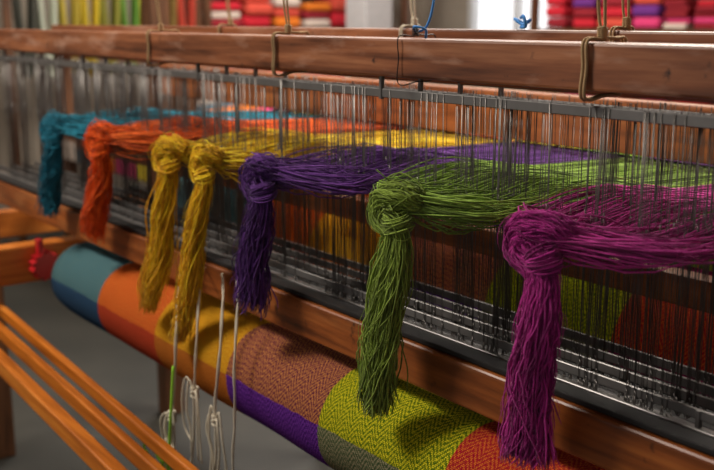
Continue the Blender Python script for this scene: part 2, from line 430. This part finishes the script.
cord('lime_tie_cord',[[(-1.745,.855,-.68),(-1.75,.85,-.76),(-1.765,.85,-.84),(-1.775,.85,-.92),(-1.79,.85,-1.0),(-1.80,.85,-1.34)],
   [(-1.775,.85,-.90),(-1.81,.845,-.90),(-1.85,.845,-.87),(-1.88,.845,-.90),(-1.86,.85,-.96),(-1.87,.85,-1.34)],
   [(-1.775,.85,-.92),(-1.765,.84,-.89),(-1.785,.84,-.90),(-1.775,.85,-.93)]],.0028,M_lime)

# ---------------------------------------------------------------- room
fl=NT('concrete_floor'); n=fl.noise(1.3,6); n2=fl.noise(14,4)
c=fl.ramp(n,[(.3,lin((32,32,28))),(.7,lin((60,57,50)))]); c=fl.mix(fl.math('MULTIPLY',n2,.4),c,lin((28,28,27)))
fl.l(c,fl.b.inputs['Base Color']); fl.set(Roughness=.6); fl.bump(n2,.2,.003)
wl_=NT('plaster_wall'); n=wl_.noise(1.2,5); wl_.l(wl_.ramp(n,[(.3,lin((132,120,106))),(.75,lin((174,162,146)))]),wl_.b.inputs['Base Color']); wl_.set(Roughness=.9)
boxes('floor',[(-7.2,4,-4,6.2,-H-.1,-H)],fl.m,0)
boxes('wall_left',[(-7.2,-7,-4,6.2,-H,2.3)],wl_.m,0)
wx0,wx1,wz0,wz1=-6.4,-5.3,-.45,1.1
boxes('wall_back',[(-7.0,wx0,6,6.2,-H,2.3),(wx1,4,6,6.2,-H,2.3),(wx0,wx1,6,6.2,-H,wz0),(wx0,wx1,6,6.2,wz1,2.3)],wl_.m,0)
M_white=plain('white_paint',(215,215,215),.5)
g=NT('daylight_pane'); g.set(Roughness=.3); g.b.inputs['Base Color'].default_value=lin((220,225,230)); g.b.inputs['Emission Color'].default_value=lin((235,236,240)); g.b.inputs['Emission Strength'].default_value=1.0
boxes('window_1',[(wx0,wx1,6.1,6.11,wz0,wz1,1),(wx0,wx0+.05,6.02,6.12,wz0,wz1),(wx1-.05,wx1,6.02,6.12,wz0,wz1),(wx0,wx1,6.02,6.12,wz0,wz0+.05),(wx0,wx1,6.02,6.12,wz1-.05,wz1),((wx0+wx1)/2-.02,(wx0+wx1)/2+.02,6.02,6.12,wz0,wz1)],[M_white,g.m],0)
boxes('ceiling',[(-7.2,4,-4,6.2,2.3,2.4)],wl_.m,0)

pal=[(205,24,44),(225,60,120),(235,124,24),(225,195,40),(130,170,50),(60,110,130),(110,40,130),(225,205,190),(150,20,36),(220,80,60)]
PM=[plain(f'textile_{i}',c_,.9,0,.3,60) for i,c_ in enumerate(pal)]
def stack(name,x,y,z,w,d,hgt,cols,alongy=False,parent=None):
    k=len(cols); th=hgt/k; L=[]
    for i,ci in enumerate(cols):
        jx,jy=random.uniform(-.012,.012),random.uniform(-.012,.012)
        if alongy: L.append((x+jx,x+d+jx,y+jy,y+w+jy,z+.003+i*th,z+.003+(i+1)*th-.002,ci))
        else: L.append((x+jx,x+w+jx,y+jy,y+d+jy,z+.003+i*th,z+.003+(i+1)*th-.002,ci))
    return boxes(name,L,PM,th*.42,parent,3)
def shelf(name,x0,x1,y0,y1,zs,top):
    e=empty(name)
    L=[(x0,x1,y0,y1,z-.03,z) for z in zs]
    for x in (x0,x1-.05):
        for y in (y0,y1-.05): L.append((x,x+.05,y,y+.05,-H,top))
    boxes('shelf_frame',L,M_post,.004,e); return e
Z4=(-1.35,-.95,-.52,-.06,.42)
sh=shelf('textile_shelf',-5.15,-2.6,5.45,5.95,Z4,.9)
for z in Z4[:4]:
    x=-5.08
    while x<-2.98:
        w=random.uniform(.20,.34); 
        cs=random.choices([0,1,8,9,0,2,1,8,7,6],k=random.randint(2,5)); 
        stack('folded_textiles',x+.02,5.5+random.uniform(0,.05),z,w-.04,.36,random.uniform(.14,.40),cs,parent=sh); x+=w
sh=shelf('textile_shelf',-6.98,-6.5,3.55,5.45,Z4,.9)
for z in Z4[:4]:
    y=3.62
    while y<5.02:
        w=random.uniform(.22,.32); stack('folded_textiles',-6.93,y,z,w-.04,.36,random.uniform(.14,.38),random.choices([0,8,9,2,9,7,8],k=3),True,sh); y+=w
rack=empty('yarn_rack')
boxes('rack_frame',[(-6.5,-6.46,2.1,3.5,.50,.54),(-6.5,-6.46,2.1,2.15,-H,.54),(-6.5,-6.46,3.45,3.5,-H,.54),(-6.7,-6.26,2.1,2.15,-H,-H+.04),(-6.7,-6.26,3.45,3.5,-H,-H+.04)],M_post,.004,rack)
SK=[(90,90,80),(215,220,200),(200,180,70),(235,210,60),(150,150,60),(110,160,60),(225,195,50),(150,120,60),(200,70,50)]
for i,cc in enumerate(SK):
    g_=np.random.default_rng(50+i); L=[]
    yc=2.24+i*.142
    for j in range(60):
        a=g_.uniform(.035,.065); ln=g_.uniform(.72,.9); dx=g_.normal(0,.02)
        A=np.linspace(0,2*math.pi,30)
        L.append(np.stack([-6.48+dx+0*A,yc+a*np.sin(A)*(1+.25*np.cos(A)),.52-ln/2+.012+ln/2*np.cos(A)],1))
    tubes('yarn_skein_%d'%i,L,.006,plain('skein_%d'%i,cc,.9,0,.25,80),4,(1,0,0),parent=rack)
boxes('pillar',[(-5.9,-5.66,4.35,4.59,-H,2.3)],plain('pillar_paint',(190,188,188),.7),.01)

def far_loom(name,x0,x1,y0,y1,topz,cols):
    e=empty(name); L=[]
    for x in (x0,x1-.09):
        for y in (y0,y1-.09): L.append((x,x+.09,y,y+.09,-H,topz))
    boxes('posts',L,M_post,.005,e)
    boxes('beams',[(x0,x1,y0,y0+.08,topz-.1,topz),(x0,x1,y1-.08,y1,topz-.1,topz),(x0,x1,y0-.03,y0+.02,-.72,-.6),(x0,x1,y1-.03,y1+.04,-.62,-.5),(x0,x1,(y0+y1)/2-.03,(y0+y1)/2+.03,-.25,-.15)],M_back,.005,e)
    boxes('sides',[(x,x+.07,y0,y1,z,z+.09) for x in (x0+.01,x1-.08) for z in (-1.3,-.75,topz-.1)],M_or_y,.005,e)
    n=len(cols); w=(x1-x0-.3)/n
    L=[];mi=[]
    for i in range(n*24):
        xx=x0+.15+i*w/24; L.append([(xx,y0,-.6),(xx,(y0+y1)/2,-.56),(xx,y1,-.5)]); mi.append(cols[i//24])
    tubes('warp',L,.006,PM,4,(0,0,1),mi,e)
    L=[[(x0+.2+i*.02,(y0+y1)/2+.02,-.25),(x0+.2+i*.02,(y0+y1)/2,-.85)] for i in range(int((x1-x0-.4)/.02))]
    tubes('heddles',L,.0018,M_cordt,3,(0,1,0),None,e)
    tb=[]
    for i in range(n): tb.append((x0+.15+i*w,x0+.15+(i+1)*w,y0-.06,y0+.06,-.84,-.72,cols[i]))
    boxes('cloth_beam',tb,PM,.03,e,4)
    return e
far_loom('weaving_loom',-3.9,-1.3,3.0,4.3,-.1,[9,3,4,6,0,2])
far_loom('weaving_loom',-6.2,-4.5,2.3,3.5,-.12,[7,5,2,1,3])

# ---------------------------------------------------------------- lights
def area(name,loc,tgt,size,power,col=(1,1,1),sy=None):
    d=bpy.data.lights.new(name,'AREA'); d.energy=power; d.size=size; d.color=col
    if sy: d.shape='RECTANGLE'; d.size_y=sy
    o=bpy.data.objects.new(name,d); scn.collection.objects.link(o); o.location=loc
    o.rotation_euler=(Vector(tgt)-Vector(loc)).to_track_quat('-Z','Y').to_euler(); return o
area('added_area_light',(-2.9,-.7,H+2.0),(-1.8,1.0,H-.4),.9,122,(1,.93,.82),.7)  # unseen main light, added to light the hanks from the front left
area('added_area_light',(-4.8,3.6,H+2.2),(-5.0,4.6,0),2.2,190,(1,.95,.88),1.4)  # unseen light, added to brighten the back of the room
area('added_area_light',(-1.9,3.0,H+2.1),(-1.6,1.3,H-.3),1.8,240,(1,.93,.82),.9)  # added behind the loom to brighten warp and interior, stands in for window light
w=bpy.data.worlds.new('world'); scn.world=w; w.use_nodes=True
w.node_tree.nodes['Background'].inputs[0].default_value=(.93,.88,.83,1); w.node_tree.nodes['Background'].inputs[1].default_value=.36

# ---------------------------------------------------------------- camera
cam=bpy.data.cameras.new('camera'); co=bpy.data.objects.new('camera',cam); scn.collection.objects.link(co); scn.camera=co
a=math.radians(37.05); p=math.atan(.215)
F=Vector((-math.cos(a),math.sin(a),0)); Rv=Vector((math.sin(a),math.cos(a),0)); Z=Vector((0,0,1))
C=F*math.cos(p)-Z*math.sin(p); U=F*math.sin(p)+Z*math.cos(p)
co.matrix_world=Matrix(((Rv.x,U.x,-C.x,0),(Rv.y,U.y,-C.y,0),(Rv.z,U.z,-C.z,H),(0,0,0,1)))
cam.sensor_width=36; cam.lens=1000*36/714; cam.clip_start=.05
cam.dof.use_dof=True; cam.dof.focus_distance=1.45; cam.dof.aperture_fstop=4.0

*REQUEST:* Please quote the lines of the material, beginning with the first and ending with the one that contains "boxes('ceiling',[(-7.2,4,-4,6.2,2.3,2.4)],wl_.m,0)", exactly as written and without any pictures.

*EXERCISE ANSWER:*
Continue the Blender Python script for this scene: part 2, from line 430. This part finishes the script.
cord('lime_tie_cord',[[(-1.745,.855,-.68),(-1.75,.85,-.76),(-1.765,.85,-.84),(-1.775,.85,-.92),(-1.79,.85,-1.0),(-1.80,.85,-1.34)],
   [(-1.775,.85,-.90),(-1.81,.845,-.90),(-1.85,.845,-.87),(-1.88,.845,-.90),(-1.86,.85,-.96),(-1.87,.85,-1.34)],
   [(-1.775,.85,-.92),(-1.765,.84,-.89),(-1.785,.84,-.90),(-1.775,.85,-.93)]],.0028,M_lime)

# ---------------------------------------------------------------- room
fl=NT('concrete_floor'); n=fl.noise(1.3,6); n2=fl.noise(14,4)
c=fl.ramp(n,[(.3,lin((32,32,28))),(.7,lin((60,57,50)))]); c=fl.mix(fl.math('MULTIPLY',n2,.4),c,lin((28,28,27)))
fl.l(c,fl.b.inputs['Base Color']); fl.set(Roughness=.6); fl.bump(n2,.2,.003)
wl_=NT('plaster_wall'); n=wl_.noise(1.2,5); wl_.l(wl_.ramp(n,[(.3,lin((132,120,106))),(.75,lin((174,162,146)))]),wl_.b.inputs['Base Color']); wl_.set(Roughness=.9)
boxes('floor',[(-7.2,4,-4,6.2,-H-.1,-H)],fl.m,0)
boxes('wall_left',[(-7.2,-7,-4,6.2,-H,2.3)],wl_.m,0)
wx0,wx1,wz0,wz1=-6.4,-5.3,-.45,1.1
boxes('wall_back',[(-7.0,wx0,6,6.2,-H,2.3),(wx1,4,6,6.2,-H,2.3),(wx0,wx1,6,6.2,-H,wz0),(wx0,wx1,6,6.2,wz1,2.3)],wl_.m,0)
M_white=plain('white_paint',(215,215,215),.5)
g=NT('daylight_pane'); g.set(Roughness=.3); g.b.inputs['Base Color'].default_value=lin((220,225,230)); g.b.inputs['Emission Color'].default_value=lin((235,236,240)); g.b.inputs['Emission Strength'].default_value=1.0
boxes('window_1',[(wx0,wx1,6.1,6.11,wz0,wz1,1),(wx0,wx0+.05,6.02,6.12,wz0,wz1),(wx1-.05,wx1,6.02,6.12,wz0,wz1),(wx0,wx1,6.02,6.12,wz0,wz0+.05),(wx0,wx1,6.02,6.12,wz1-.05,wz1),((wx0+wx1)/2-.02,(wx0+wx1)/2+.02,6.02,6.12,wz0,wz1)],[M_white,g.m],0)
boxes('ceiling',[(-7.2,4,-4,6.2,2.3,2.4)],wl_.m,0)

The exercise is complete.